*TASK DIRECTIONS*
Retype the whole listing verbatim and keep the pictures out of it.

━━━━━ MATERIAL

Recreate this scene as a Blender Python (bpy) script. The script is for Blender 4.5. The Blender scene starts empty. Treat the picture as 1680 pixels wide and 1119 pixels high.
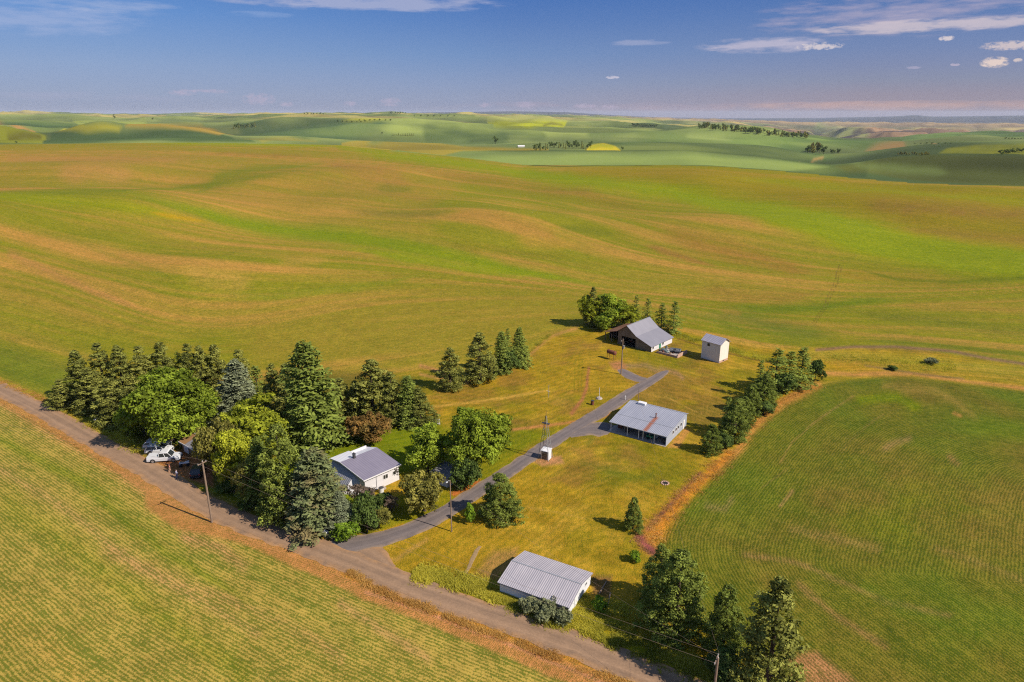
import bpy, math, random
import numpy as np
from mathutils import Vector, Matrix
R = math.radians
scn = bpy.context.scene
COL = scn.collection
# ------------------------------------------------------------------ camera geometry (also used to lay out the survey points)
H = 60.0
FPX = 1120.0
PITCH = math.atan(373.5/1120)
CP, SP = math.cos(PITCH), math.sin(PITCH)

def ray(px, py):
    u = (px-840)/FPX; v = (559.5-py)/FPX
    return (u, CP+v*SP, -SP+v*CP)
def flat(px, py, z=0.0):
    r = ray(px, py); t = (z-H)/r[2]
    return (r[0]*t, r[1]*t, z)
def elev(px, py):
    r = ray(px, py); return r[2]/math.hypot(r[0], r[1])
def azim(px, py):
    r = ray(px, py); return math.atan2(r[0], r[1])

# ------------------------------------------------------------------ numpy noise
def _h(ix, iy, s):
    n = (ix*374761393 + iy*668265263 + s*1442695041) & 0xFFFFFFFF
    n = ((n ^ (n >> 13))*1274126177) & 0xFFFFFFFF
    return ((n ^ (n >> 16)) & 0xFFFFFF)/float(0xFFFFFF)
def vnoise(x, y, s=0):
    x = np.asarray(x, float); y = np.asarray(y, float)
    ix = np.floor(x).astype(np.int64); iy = np.floor(y).astype(np.int64)
    fx = x-ix; fy = y-iy
    fx = fx*fx*(3-2*fx); fy = fy*fy*(3-2*fy)
    a = _h(ix, iy, s); b = _h(ix+1, iy, s); c = _h(ix, iy+1, s); d = _h(ix+1, iy+1, s)
    return (a+(b-a)*fx)*(1-fy)+(c+(d-c)*fx)*fy
def fbm(x, y, s=0, o=4):
    t = 0; a = .5; w = 0
    for i in range(o):
        t = t+a*vnoise(x*2**i, y*2**i, s+i*7); w += a; a *= .5
    return t/w

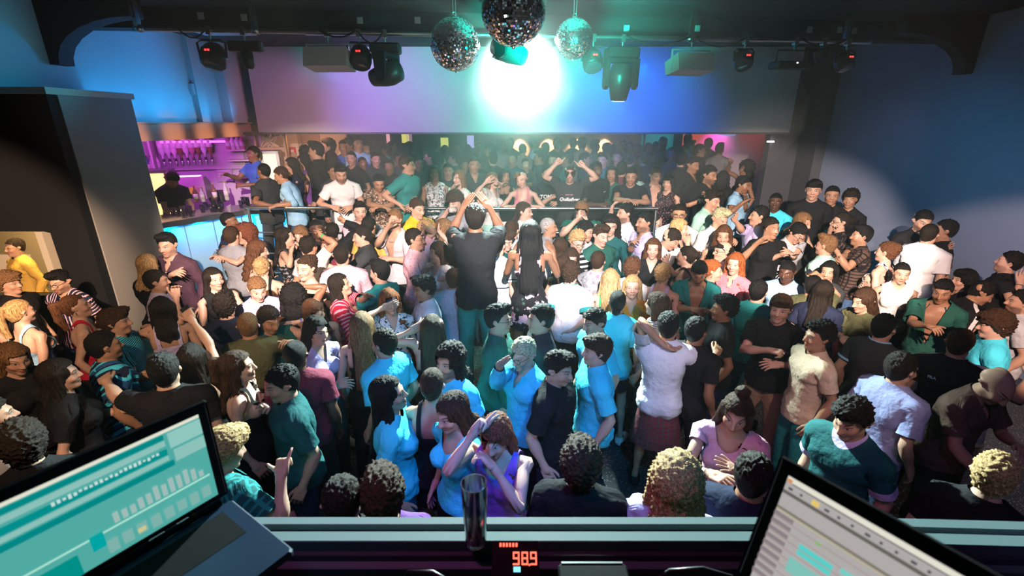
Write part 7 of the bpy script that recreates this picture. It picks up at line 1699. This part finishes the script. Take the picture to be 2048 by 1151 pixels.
SPEC = {(1020, 286): ('man with bushy hair silhouetted before the first warm downlight', None), (1070, 287): ('silhouette in pale blue sleeve pointing, near the first downlights', 'sky'), (1192, 291): ('head in pale blue shirt silhouetted left of the brightest downlight', 'sky'), (1327, 285): ('man in profile in pale cyan shirt before the teal bay', 'cyan'), (1375, 274): ('orange lit person standing in the red alcove', 'orange'), (1383, 292): ('head in blue before the red alcove', 'blue'), (1416, 287): ('tall head silhouetted against the red alcove', None), (716, 284): ('pale blue lit person deep in the hazy back room', 'sky'), (770, 300): ('cyan lit shoulder under the pink wall lamp', 'cyan')}
ORD = 'first second third fourth fifth sixth seventh eighth ninth tenth eleventh twelfth thirteenth fourteenth fifteenth sixteenth seventeenth eighteenth nineteenth twentieth'.split()
def nth(i):
    i += 1
    return ORD[i - 1] if i <= 20 else 'thirtieth' if i == 30 else ('twenty-', 'thirty-')[i // 10 - 2] + ORD[i % 10 - 1]
MH, FH = ('short', 'fade', 'curly', 'quiff'), ('bob', 'long', 'bun')
for i, (x, y) in enumerate(sorted(FAR)):
    lab, c = SPEC.get((x, y), ('dark head silhouetted in the farthest row of the back room, %s from the left' % nth(i), None)); sx = 'm' if _f.random() < .6 else 'f'
    P(x, y, sx, _f.choice((180, 160, -160, 90, -90, 20, -20)), _f.choice(MH if sx == 'm' else FH), _f.choice(('black', 'dark')), _f.choice(('tan', 'light', 'brown')), 'tee', c or _f.choice(('black', 'charcoal', 'navy', 'black', 'grey')), ('d', _f.choice(('d', 'ho'))), lab, z=UP, Y=(9.5 + _f.uniform(0, .4) if x < 760 else 11.6 + _f.uniform(-.5, .9) if y < 296 else 10.6 + _f.uniform(-.4, .4)), group=GF, lod=3)
for i, (x, y) in enumerate(sorted(FAR2)):
    sx = 'm' if _f.random() < .6 else 'f'
    P(x, y, sx, _f.choice((180, 160, -160, 90, -90, 20, -20)), _f.choice(MH if sx == 'm' else FH), _f.choice(('black', 'dark')), _f.choice(('tan', 'light', 'brown')), 'tee', _f.choice(('black', 'charcoal', 'navy', 'dteal', 'black')), ('d', _f.choice(('d', 'ho'))), 'dim head in the second row behind the rail, %s from the left' % nth(i), z=UP, Y=8.6 + _f.uniform(-.4, .6), group='dim crowd behind the rail', lod=3)
place_people()
for i, d in enumerate(PEOPLE): build_person(i, d)

# ------------------------------------------------------------------ what they hold
def who(x, y): return next(d for d in PEOPLE if d['px'] == x and d['py'] == y)
def phone(x, y, side, lab, dy=0.0):
    M = hold(who(x, y), side); s = 1 if side == 'L' else -1
    o = MB().box((-.072, -.036, -.005), (.072, .036, .005), bev=.004).obj('smartphone', plain('phone_case', (.02, .02, .024), .3), None, M); tag(o, lab, 'phone', 'phones in hands')
    MB().box((-.066, -.032, -.0062), (.066, .032, -.0050)).obj('screen', plain('phone_screen', (.03, .04, .06), .12, 0, (.25, .4, .6), .25), o)
    MB().box((s * .045, .012, .005), (s * .062, .030, .0065)).obj('camera_bump', M_BLACK, o)
phone(387, 722, 'R', 'black phone raised in a hand before the plum shirt'); phone(520, 499, 'L', 'phone read by the woman with chestnut waves'); phone(1096, 347, 'R', 'phone held by the man in lettered black t-shirt'); phone(1398, 546, 'L', 'dark phone in the hands of the open teal shirt')
phone(1597, 467, 'R', 'phone held by the bent man with glasses'); phone(1623, 590, 'R', 'dark phone held up high by the man in olive')
def cup(x, y, side, lab, c, name='plastic_cup'):
    M = hold(who(x, y), side) @ Matrix.Rotation(R(90), 4, 'X')
    o = MB().lathe([(.028, -.055), (.036, .055), (.033, .055), (.026, -.048)], 12).obj(name, plain('cup_' + lab[:5], c, .15), None, M); tag(o, lab, 'cup', 'drinks in hands')
    MB().lathe([(.026, -.05), (.031, .02)], 12).obj('drink', plain('drink_' + lab[:5], tuple(v * .4 for v in c), .2), o)
cup(908, 403, 'R', 'small glass at the lips of the tousled curls', (.5, .45, .42)); cup(1573, 542, 'R', 'clear cup beside the pale blue polo on the dance floor', (.6, .62, .65))
M = hold(who(1720, 612), 'R'); o = MB().tube([(-.03, -.05, 0), (-.03, .035, .01)], .004, 6).obj('cigarette', plain('cigarette_paper', (.8, .8, .78), .6), None, M); tag(o, 'white cigarette in the fingers of the woman in olive', 'cigarette')
MB().tube([(-.03, .035, .01), (-.03, .042, .011)], .0042, 6).obj('ash_tip', plain('ash', (.2, .1, .08), .8), o)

━━━━━━━━━━

*SOLUTION TO THIS TASK*
Recreate this scene as a Blender Python (bpy) script. The script is for Blender 4.5. The Blender scene starts empty. Treat the picture as 1680 pixels wide and 1119 pixels high.
import bpy, math, random
import numpy as np
from mathutils import Vector, Matrix
R = math.radians
scn = bpy.context.scene
COL = scn.collection
# ------------------------------------------------------------------ camera geometry (also used to lay out the survey points)
H = 60.0
FPX = 1120.0
PITCH = math.atan(373.5/1120)
CP, SP = math.cos(PITCH), math.sin(PITCH)

def ray(px, py):
    u = (px-840)/FPX; v = (559.5-py)/FPX
    return (u, CP+v*SP, -SP+v*CP)
def flat(px, py, z=0.0):
    r = ray(px, py); t = (z-H)/r[2]
    return (r[0]*t, r[1]*t, z)
def elev(px, py):
    r = ray(px, py); return r[2]/math.hypot(r[0], r[1])
def azim(px, py):
    r = ray(px, py); return math.atan2(r[0], r[1])

# ------------------------------------------------------------------ numpy noise
def _h(ix, iy, s):
    n = (ix*374761393 + iy*668265263 + s*1442695041) & 0xFFFFFFFF
    n = ((n ^ (n >> 13))*1274126177) & 0xFFFFFFFF
    return ((n ^ (n >> 16)) & 0xFFFFFF)/float(0xFFFFFF)
def vnoise(x, y, s=0):
    x = np.asarray(x, float); y = np.asarray(y, float)
    ix = np.floor(x).astype(np.int64); iy = np.floor(y).astype(np.int64)
    fx = x-ix; fy = y-iy
    fx = fx*fx*(3-2*fx); fy = fy*fy*(3-2*fy)
    a = _h(ix, iy, s); b = _h(ix+1, iy, s); c = _h(ix, iy+1, s); d = _h(ix+1, iy+1, s)
    return (a+(b-a)*fx)*(1-fy)+(c+(d-c)*fx)*fy
def fbm(x, y, s=0, o=4):
    t = 0; a = .5; w = 0
    for i in range(o):
        t = t+a*vnoise(x*2**i, y*2**i, s+i*7); w += a; a *= .5
    return t/w

Write part 7 of the bpy script that recreates this picture. It picks up at line 1699. This part finishes the script. Take the picture to be 2048 by 1151 pixels.
SPEC = {(1020, 286): ('man with bushy hair silhouetted before the first warm downlight', None), (1070, 287): ('silhouette in pale blue sleeve pointing, near the first downlights', 'sky'), (1192, 291): ('head in pale blue shirt silhouetted left of the brightest downlight', 'sky'), (1327, 285): ('man in profile in pale cyan shirt before the teal bay', 'cyan'), (1375, 274): ('orange lit person standing in the red alcove', 'orange'), (1383, 292): ('head in blue before the red alcove', 'blue'), (1416, 287): ('tall head silhouetted against the red alcove', None), (716, 284): ('pale blue lit person deep in the hazy back room', 'sky'), (770, 300): ('cyan lit shoulder under the pink wall lamp', 'cyan')}
ORD = 'first second third fourth fifth sixth seventh eighth ninth tenth eleventh twelfth thirteenth fourteenth fifteenth sixteenth seventeenth eighteenth nineteenth twentieth'.split()
def nth(i):
    i += 1
    return ORD[i - 1] if i <= 20 else 'thirtieth' if i == 30 else ('twenty-', 'thirty-')[i // 10 - 2] + ORD[i % 10 - 1]
MH, FH = ('short', 'fade', 'curly', 'quiff'), ('bob', 'long', 'bun')
for i, (x, y) in enumerate(sorted(FAR)):
    lab, c = SPEC.get((x, y), ('dark head silhouetted in the farthest row of the back room, %s from the left' % nth(i), None)); sx = 'm' if _f.random() < .6 else 'f'
    P(x, y, sx, _f.choice((180, 160, -160, 90, -90, 20, -20)), _f.choice(MH if sx == 'm' else FH), _f.choice(('black', 'dark')), _f.choice(('tan', 'light', 'brown')), 'tee', c or _f.choice(('black', 'charcoal', 'navy', 'black', 'grey')), ('d', _f.choice(('d', 'ho'))), lab, z=UP, Y=(9.5 + _f.uniform(0, .4) if x < 760 else 11.6 + _f.uniform(-.5, .9) if y < 296 else 10.6 + _f.uniform(-.4, .4)), group=GF, lod=3)
for i, (x, y) in enumerate(sorted(FAR2)):
    sx = 'm' if _f.random() < .6 else 'f'
    P(x, y, sx, _f.choice((180, 160, -160, 90, -90, 20, -20)), _f.choice(MH if sx == 'm' else FH), _f.choice(('black', 'dark')), _f.choice(('tan', 'light', 'brown')), 'tee', _f.choice(('black', 'charcoal', 'navy', 'dteal', 'black')), ('d', _f.choice(('d', 'ho'))), 'dim head in the second row behind the rail, %s from the left' % nth(i), z=UP, Y=8.6 + _f.uniform(-.4, .6), group='dim crowd behind the rail', lod=3)
place_people()
for i, d in enumerate(PEOPLE): build_person(i, d)

# ------------------------------------------------------------------ what they hold
def who(x, y): return next(d for d in PEOPLE if d['px'] == x and d['py'] == y)
def phone(x, y, side, lab, dy=0.0):
    M = hold(who(x, y), side); s = 1 if side == 'L' else -1
    o = MB().box((-.072, -.036, -.005), (.072, .036, .005), bev=.004).obj('smartphone', plain('phone_case', (.02, .02, .024), .3), None, M); tag(o, lab, 'phone', 'phones in hands')
    MB().box((-.066, -.032, -.0062), (.066, .032, -.0050)).obj('screen', plain('phone_screen', (.03, .04, .06), .12, 0, (.25, .4, .6), .25), o)
    MB().box((s * .045, .012, .005), (s * .062, .030, .0065)).obj('camera_bump', M_BLACK, o)
phone(387, 722, 'R', 'black phone raised in a hand before the plum shirt'); phone(520, 499, 'L', 'phone read by the woman with chestnut waves'); phone(1096, 347, 'R', 'phone held by the man in lettered black t-shirt'); phone(1398, 546, 'L', 'dark phone in the hands of the open teal shirt')
phone(1597, 467, 'R', 'phone held by the bent man with glasses'); phone(1623, 590, 'R', 'dark phone held up high by the man in olive')
def cup(x, y, side, lab, c, name='plastic_cup'):
    M = hold(who(x, y), side) @ Matrix.Rotation(R(90), 4, 'X')
    o = MB().lathe([(.028, -.055), (.036, .055), (.033, .055), (.026, -.048)], 12).obj(name, plain('cup_' + lab[:5], c, .15), None, M); tag(o, lab, 'cup', 'drinks in hands')
    MB().lathe([(.026, -.05), (.031, .02)], 12).obj('drink', plain('drink_' + lab[:5], tuple(v * .4 for v in c), .2), o)
cup(908, 403, 'R', 'small glass at the lips of the tousled curls', (.5, .45, .42)); cup(1573, 542, 'R', 'clear cup beside the pale blue polo on the dance floor', (.6, .62, .65))
M = hold(who(1720, 612), 'R'); o = MB().tube([(-.03, -.05, 0), (-.03, .035, .01)], .004, 6).obj('cigarette', plain('cigarette_paper', (.8, .8, .78), .6), None, M); tag(o, 'white cigarette in the fingers of the woman in olive', 'cigarette')
MB().tube([(-.03, .035, .01), (-.03, .042, .011)], .0042, 6).obj('ash_tip', plain('ash', (.2, .1, .08), .8), o)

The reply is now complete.